In a capitalist world, we expect — with a sigh and an eyeroll — the perpetual drones of traditional marketing. Immersed in a culture in which advertisements broadcasted for a sport’s championship game compete with the event itself, tuning out the siren songs of corporations turns into common practice. The fight for our,the consumers’, collective attention becomes increasingly fierce and more desperate in an era where information is ubiquitous, courtesy of the internet.

But while some companies continue to shout in a noisier world (just as they always have), many more now listen — and respond accordingly. What was once a one-way blasting of the megaphone is now a civil, albeit still biased, discussion between companies and their prospective consumer 

Enter Inbound Marketing, the digital successor of traditional marketing techniques.

Why Inbound Marketing?

To the user and the growing company, inbound marketing exists as a mutual breath of fresh air. Inbound marketing revolutionizes old-hat, company-focused marketing practices, such as buying ads or cold-call telemarketing, and instead hones in on customer needs and quality of experience. Content is created with customer utility in mind so users are naturally inclined to visit a site and learn more about specific services without feeling bombarded or bamboozled. Through social media channels, open and dynamic back-and-forth conversations with prospective customers are encouraged and not seen as out of the ordinary.
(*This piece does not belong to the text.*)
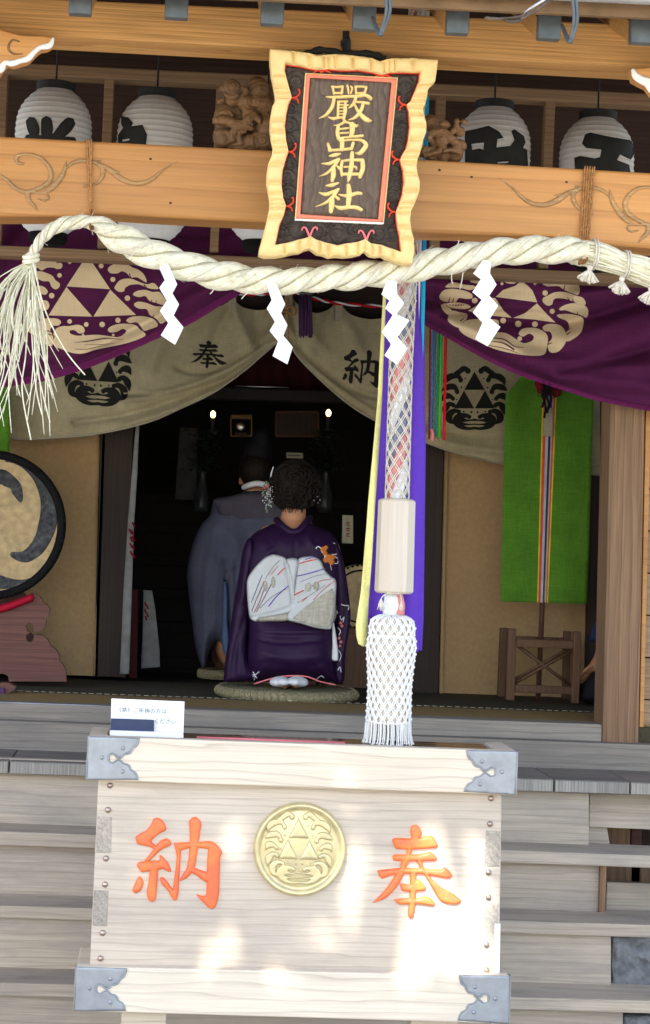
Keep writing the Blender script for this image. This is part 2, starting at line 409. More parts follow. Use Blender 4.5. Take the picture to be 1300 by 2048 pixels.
M = dict(
 beam=wood('amber_cedar', (.60, .295, .092), (.47, .21, .062), 'X', ring=4, rough=.5, distort=3, stain=(.52, .25, .10), stain_amt=.4, bump=.1, streak=.35),
 purlin=wood('straight_grain_cedar', (.60, .335, .115), (.36, .165, .05), 'X', ring=26, rough=.55, distort=2.2, bump=.2),
 carved=wood('carved_cedar', (.30, .165, .075), (.17, .09, .042), 'X', ring=10, stain=(.1, .07, .05), stain_amt=.7),
 groove=wood('dusty_carved_cedar', (.50, .30, .13), (.37, .21, .09), 'X', ring=10, stain=(.2, .14, .09)),
 grey=wood('weathered_grey_board', (.48, .41, .33), (.36, .305, .24), 'X', ring=11, distort=8, stain=(.22, .20, .19), stain_amt=.6, rough=.75, streak=.4, thin=True),
 grey_shade=wood('shaded_weathered_board', (.25, .22, .19), (.18, .155, .135), 'X', ring=11, distort=8, stain=(.13, .12, .115), stain_amt=.6, rough=.75, streak=.45, thin=True),  # grey board again, sill and veranda shade put into a darker colour
 greyend=wood('weathered_end_grain', (.36, .335, .30), (.20, .19, .175), 'Z', ring=30, stain=(.1, .1, .1), rough=.8),
 pale=wood('bleached_cedar', (.67, .575, .455), (.50, .42, .33), 'X', ring=11, distort=9, stain=(.50, .42, .34), stain_amt=.4, rough=.65, bump=.15, streak=.3, thin=True),
 panel=wood('bleached_panel', (.56, .475, .385), (.43, .36, .29), 'X', ring=13, distort=7, stain=(.33, .275, .225), stain_amt=.75, rough=.65, bump=.2, streak=.3, thin=True),
 endg=wood('end_grain_patch', (.44, .385, .32), (.28, .25, .21), 'Y', ring=26, stain=(.16, .14, .12), rough=.8),
 post=wood('brown_post', (.27, .16, .092), (.14, .08, .045), 'Z', ring=9, distort=5, rough=.7, bump=.3),
 rail=wood('brown_rail', (.26, .165, .09), (.16, .10, .055), 'X', ring=14, rough=.65),
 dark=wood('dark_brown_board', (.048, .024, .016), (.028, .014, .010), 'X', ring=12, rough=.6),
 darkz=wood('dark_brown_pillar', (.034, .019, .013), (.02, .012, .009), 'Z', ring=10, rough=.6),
 tanp=plain('tan_wall_board', (.42, .27, .13), rough=.8, var=.06, scale=60),
 stand=wood('mauve_stained_wood', (.145, .062, .05), (.095, .042, .036), 'X', ring=10, rough=.7),
 rack=wood('rack_wood', (.15, .075, .04), (.09, .045, .025), 'Z', ring=12, rough=.6),
 cap=plain('grey_copper_cap', (.11, .125, .13), rough=.5, metal=.3, var=.1, scale=40),
 zinc=plain('galvanised_metal', (.29, .305, .32), rough=.45, metal=.55, var=.08, scale=25, col2=(.24, .25, .26)),
 gut=plain('gutter_metal', (.42, .42, .41), rough=.4, metal=.3, var=.08, scale=12),
 lacq=wood('lacquered_slat', (.22, .11, .04), (.15, .07, .025), 'X', ring=8, rough=.18, coat=.8, bump=.05),
 paper=cloth('white_paper', (.72, .73, .73), var=.03, weave=200, trans=.15, sheen=0, bump=.1),
 shide=plain('bright_white_paper', (.88, .88, .88), rough=.7, var=.01, trans=.15, bump=.0),
 ink=plain('black_ink', (.022, .024, .024), rough=.7, var=.15),
 straw=None, brown_cord=plain('brown_cord', (.42, .20, .07), rough=.8, var=.25, scale=150, bump=.5),
 cream=plain('cream_cord', (.66, .60, .50), rough=.85, var=.12, scale=200, bump=.4),
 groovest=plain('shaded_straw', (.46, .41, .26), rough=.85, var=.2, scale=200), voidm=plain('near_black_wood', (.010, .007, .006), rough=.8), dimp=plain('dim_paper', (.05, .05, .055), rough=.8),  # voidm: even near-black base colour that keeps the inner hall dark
 white_cord=plain('white_cotton_cord', (.80, .78, .74), rough=.9, var=.06, scale=200, bump=.3),
 grip=wood('smooth_pale_wood', (.58, .50, .41), (.53, .455, .37), 'Z', ring=4, rough=.5, bump=.05, streak=.15),
 purple=cloth('purple_curtain_cloth', (.078, .012, .056)),
 hem=cloth('bounce_lit_hem_cloth', (.14, .016, .095)),  # brighter hem colour holds the ground bounce on the turned edge
 ecru=cloth('ecru_print', (.66, .52, .33), var=.06),
 beige=cloth('olive_beige_hemp', (.38, .33, .205), var=.14),
 tab=cloth('pale_tab', (.36, .33, .24)),
 blackp=cloth('black_print', (.016, .016, .014), sheen=0),
 green=cloth('green_brocade', (.085, .215, .02), weave=300),
 kimono=cloth('purple_silk', (.022, .006, .036), var=.08, rough=.5, spec=.2),
 obi=cloth('silver_brocade', (.52, .54, .56), var=.06, rough=.4, spec=.5),
 obi2=cloth('ribbed_cream_brocade', (.42, .395, .33), var=.14, weave=150, rough=.5),
 robe=cloth('blue_grey_gauze', (.085, .09, .135), var=.1),
 robe2=cloth('violet_grey_gauze', (.075, .066, .09), var=.1),
 bluecl=cloth('pale_blue_cloth', (.10, .15, .28)),
 whitecl=cloth('white_cotton', (.75, .76, .80), var=.03),
 black=cloth('black_cloth', (.012, .012, .016)),
 skin=plain('skin', (.42, .20, .11), rough=.5, var=.04, sss=.15),
 hair=plain('dark_hair', (.010, .006, .004), rough=.6, var=.3, scale=90, bump=.6, bdist=.004, spec=.15),
 rope_p=cloth('violet_ribbon', (.115, .045, .42), var=.05),
 rib_y=cloth('yellow_ribbon', (.80, .76, .30), var=.04),
 rib_w=cloth('white_ribbon', (.75, .72, .80), var=.04),
 rib_b=cloth('cyan_ribbon', (.02, .42, .68), var=.04),
 pink=cloth('pink_core', (.66, .26, .25)), navy=cloth('slate_core', (.19, .20, .29)), wcore=cloth('white_core', (.70, .70, .72)),
 gold=plain('brushed_gold', (.60, .50, .26), rough=.38, metal=.45, var=.07, scale=35, bump=.15, col2=(.52, .46, .30), c2amt=.5, spec=.5),
 frame=plain('pale_gold_paint', (.80, .59, .26), rough=.5, var=.05, scale=30, col2=(.72, .50, .20), c2amt=.4),
 gilt=plain('gilt_letter', (.80, .58, .22), rough=.45, var=.06, scale=80),
 signp=wood('dark_zelkova', (.15, .105, .078), (.055, .038, .028), 'Z', ring=16, distort=14, rough=.45, bump=.1),
 signc=plain('dark_cloud_carving', (.055, .04, .032), rough=.5, var=.3, scale=60, bump=.4),
 red=plain('vermilion', (.72, .06, .025), rough=.45, var=.06),
 salmon=plain('salmon_border', (.72, .22, .13), rough=.5, var=.06),
 rosep=plain('pink_paint', (.78, .20, .22), rough=.5, var=.05),
 orange=plain('vermilion_orange_letter', (.80, .13, .045), rough=.42, var=.05, scale=25, col2=(.84, .22, .05), c2amt=.7, spec=.4),
 tatami=plain('tatami', (.30, .195, .075), rough=.8, var=.12, scale=120),
 felt=plain('dark_felt', (.06, .05, .03), rough=.9, var=.12, scale=80),
 stone=plain('rough_stone', (.22, .225, .235), rough=.9, var=.25, scale=18, bump=1.0, bdist=.03, col2=(.12, .13, .14)),
 gravel=plain('pale_gravel', (.42, .39, .34), rough=.95, var=.25, scale=60, bump=.8, bdist=.02, col2=(.3, .28, .25)),
 card=plain('white_card', (.80, .80, .80), rough=.5, var=.01, bump=0),
 navyb=plain('navy_plastic', (.02, .035, .09), rough=.3, var=.05),
 greyt=plain('faded_grey_ink', (.12, .15, .20), rough=.7, var=.05),
 hide=plain('drum_hide', (.44, .32, .165), rough=.7, var=.15, scale=35, col2=(.36, .26, .14), c2amt=.5, bump=.3),
 drumink=plain('worn_black_paint', (.035, .037, .042), rough=.8, var=.3, scale=60, col2=(.10, .10, .10), c2amt=.6, bump=.4),
 drumrim=plain('black_iron_rim', (.008, .008, .008), rough=.8, var=.2, spec=.08),
 redcl=cloth('red_cloth', (.38, .01, .03)), maroon=cloth('maroon_drape', (.045, .009, .009)),
 strawc=plain('woven_straw', (.30, .26, .15), rough=.85, var=.2, scale=120, bump=.6, col2=(.22, .19, .11)),
 leaf=plain('leaf', (.05, .10, .025), rough=.5, var=.3, scale=6, trans=.3), bark=plain('bark', (.12, .085, .06), rough=.9, var=.4, scale=20, bump=1, bdist=.02),
 porc=plain('dim_porcelain', (.04, .045, .05), rough=.3, var=.05), dgreen=plain('sakaki_leaves', (.02, .04, .02), rough=.5, var=.3),
 goldd=plain('old_gold', (.09, .055, .02), rough=.35, metal=.7), steel=plain('steel', (.55, .55, .55), rough=.3, metal=.9),
 copper=plain('worn_rivet', (.40, .31, .26), rough=.35, metal=.85, var=.15), rooft=plain('roof_board', (.20, .12, .06), rough=.8),
 teal=cloth('teal_cord', (.01, .22, .17)), lime=cloth('green_cord', (.07, .38, .02)), bluec=cloth('blue_cord', (.05, .14, .34)), redc=cloth('red_cord', (.5, .01, .02)), dred=cloth('dark_red_cord', (.2, .01, .02)),
 hood=plain('grey_green_cord', (.10, .13, .12)), tassp=cloth('faded_purple_thread', (.09, .04, .11)),
 whitep=plain('white_limewash', (.80, .79, .75), rough=.7, var=.04), siding=wood('siding_board', (.36, .25, .16), (.24, .16, .10), 'X', ring=10, rough=.7),
 orangef=plain('orange_flower', (.70, .22, .04), rough=.6), yellowst=plain('yellow_stripe', (.66, .52, .02), rough=.7), navyst=plain('navy_stripe', (.02, .015, .07), rough=.7),
 redst=plain('red_stripe', (.62, .07, .05), rough=.7), greyst=plain('pale_grey_stripe', (.42, .40, .45), rough=.7),
)
def strawmat():
    m, nt, b = newmat('pale_straw'); L = nt.links; v = coords(nt)
    n = N(nt, 'ShaderNodeTexNoise'); n.inputs['Scale'].default_value = 45; n.inputs['Detail'].default_value = 8; n.inputs['Roughness'].default_value = .7; L.new(v, n.inputs[0])
    c = ramp(nt, n.outputs[0], [(.3, (.50, .46, .28)), (.5, (.72, .69, .52)), (.7, (.80, .78, .64))]); L.new(c, b.inputs['Base Color'])
    b.inputs['Roughness'].default_value = .75
    bp = N(nt, 'ShaderNodeBump'); bp.inputs['Strength'].default_value = .5; bp.inputs['Distance'].default_value = .003; L.new(n.outputs[0], bp.inputs['Height']); L.new(bp.outputs[0], b.inputs['Normal'])
    return m
M['straw'] = strawmat()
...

The core of inbound marketing’s methodology revolves around the creation of quality content that users are actually interested in reading (and hopefully sharing). The content generally solves or informs users about a problem they might be experiencing, often revealing solutions that may not include the direct solicitation of a company’s product. This not only makes for a much-improved user experience, but bolsters credibility for the companies that embrace the inbound credo.

4 Uniques to Inbound

  1. Designed for the buyer persona — Inbound marketing derives its power from its ability to target specific buyer personas, or likely customer profiles, for a given business. Outlining the target audience, actual content creation and dissemination notwithstanding, is the most integral step in outlining a successful inbound marketing strategy. Personas are often strikingly specific, highlighting specific age ranges, occupations, lifestyles, manners of speech and personality traits, among other factors. Though personas remain important for outbound marketing, inbound marketers must intimately understand the way a persona thinks to have the best chance of creating content that resonates and, you know, generates leads. Everything in inbound marketing centers around the thought process, or perceived thought process, of the persona.
  2. User-Centric Content — The beauty of inbound marketing is the creation of content that provides functional utility to readers (even those not ultimately interested in a company’s product or service). Content is written with a buyer persona in mind to solve his problems, suggest his solutions, and then present a potential product or service offer. In this way, the potential leads are nurtured through the marketing process until they’re effectively hooked and become evangelists for the business itself. The business gives the gift of excellent content that actually makes a person want to visit their site. Additionally, with search engines like Google becoming more sophisticated, content produced by search results prioritizes the highest quality and relevant content possible. The incentive to generate relevant, powerful content is very much there.
  3. Cost Effective — Most of the processes used in inbound marketing come at little-to-no cost and the disparity between inbound and outbound is quite wide in this department. Setting up and running social media accounts, for instance, can effectively be done at no cost (or reasonable cost if using third-party applications such as HubSpot). Digital content writing requires some form of word processing and a means to publish, a cost-free process (less the hardware). Graphic design, less the upfront software costs, costs not so much either. What can cost money is finding the right personnel to perform inbound tasks effectively. Inbound marketing is a relatively new field with ongoing trial and error. While its effectiveness is empirically evident, getting results is by no means easy or even timely. Finding the right combination of text, voice, design, site navigation, and promotions requires patience and diligence.
  4. Analytics Friendly — With a host of analytics tools to choose from (Google Analytics, HubSpot, Twitter Analytics, Moz, etc.), the possibilities for researching the return on inbound marketing efforts are seemingly endless. Like anything involving data, what matters is not the data itself, but what is done with the data. The inbound marketing process requires data analysis for the use of proactive adjustment. If a blog gets a lot of views but generates no navigation within a site, an inbound marketer figures out how it can perform better. A visitor reading the blog is only the first step in a lengthy lead nurturing process. Fortunately, data tools help inbound adjusters to find and hone in on positive trends.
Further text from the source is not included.